Mr Black knew Epstein, who killed himself in prison in 2019, for decades and the pair both socialised together and had deep financial ties.

The billionaire reportedly paid Mr Epstein $158m for financial planning. The pair cut business ties in 2018 because of a “fee dispute,” representatives for Mr Black have previously said.

In 2021, Mr Black stepped down from Apollo Global Management, the private equity firm he co-founded. Following his resignation, the firm hired the law firm Dechert to investigate his ties to Epstein.

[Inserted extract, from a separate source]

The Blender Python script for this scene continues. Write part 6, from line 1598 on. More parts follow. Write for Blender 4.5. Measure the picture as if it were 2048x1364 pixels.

Dechert cleared Mr Black of wrongdoing but noted that payments to Epstein “far exceeded any amounts” to his other professional advisors.

The settlement with Mr Black is part of the US Virgin Islands’ larger investigation of the Epstein sex trafficking ring, where numerous girls and young women were sexually abused on the disgraced financier’s private island estate in the territory.

In November, Epstein’s estate agreed to pay $105m to the US Virgin Islands government to settle a lawsuit.

In December, the territory sued JPMorgan over its lengthy history with Epstein, which accused the Wall Street firm of having “pulled the levers” that allowed the financier to abuse girls and women on a mass scale, doing business with Epstein years after he had been “red flagged” by the bank as a child sex offender.

The bank has denied wrongdoing and argues that it was officials in the US Virgin Islands who were complicit in the abuse.

“He gave them money, advice, influence, and favors. In exchange, they shielded and even rewarded him,” the bank argued in a May court filing.

Last month, a judge approved a $290m settlement between JPMorgan and victims of Epstein’s abuse.